Highlighting that danger is the plight of about 80 Turkish citizens who were kidnapped by ISIS when it seized Mosul. They include the consul general, three children and 31 truck drivers. None have been seen since.
The kidnappings have terrified communities that rely on cross-border trade. Doruklu, a village of 1,300 people where some residents still live in mud-brick homes and most men become truckers as soon as they reach adulthood, counts four men among the captive truckers.
“This is all we talk about day and night, but there is nothing we can do,” said Mehmet Turgut, who leads prayer in the village mosque.
Nearby, Nihal Simsek, whose husband and eldest son are being held by ISIS, showed a framed photo of the two men to visitors to her simple concrete-block home, then collapsed on the porch, hugging the photo as tears dripped from her chin.
“They just went to bring back money, just to make a living,” she said. “We can live without money, but we can’t live without them.”
The truckers have managed to keep a few cellphones hidden and occasionally call to reassure their relatives, their families said. They are being fed and say they have not been mistreated, though they have no idea when they will be released.
Mehmet Kizil, who owns the company the truckers work for, said that ISIS members first demanded $5 million to $10 million for the men’s release, but that he had not been involved since the government took over the negotiations.
Turkish officials have said they are working to release the captives but have also banned the news media from reporting on the issue.
The danger still has not dissuaded most truckers from going to Iraq, as was clear from the long line of rigs waiting for their turn. Many truckers had waited in line for more than 24 hours, passing the time listening to music, playing games on their phones, making tea on small gas stoves and sleeping.
“If things were functioning the way they were supposed to, you couldn’t even stand here and talk,” said Abdul Hafur, a gray-haired trucker who said it had taken him a week of calling to find a load to take into Iraq.
Like many of his colleagues, he had gone into deep debt to buy his truck and now feared he would fall short on his payments.
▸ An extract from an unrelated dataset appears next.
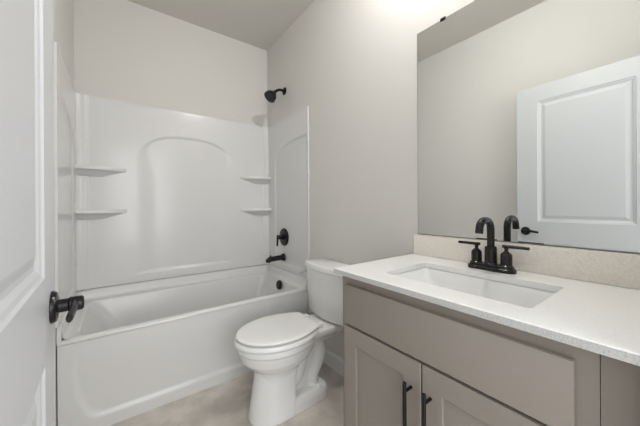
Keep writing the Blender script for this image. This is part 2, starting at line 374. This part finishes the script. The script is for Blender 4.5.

To shore up the family’s finances, he had sent three of his children to work picking tomatoes and cleaning rooms in a tourist hotel, he said.
Nearby, Mr. Aydin, whose truck held the frozen chicken, said he owed $47,000 on his truck and had to pay $2,700 a month. But business had slowed so much he was unsure he would earn enough to pay.
“We have to go to Iraq,” he said. “We have no other choice.”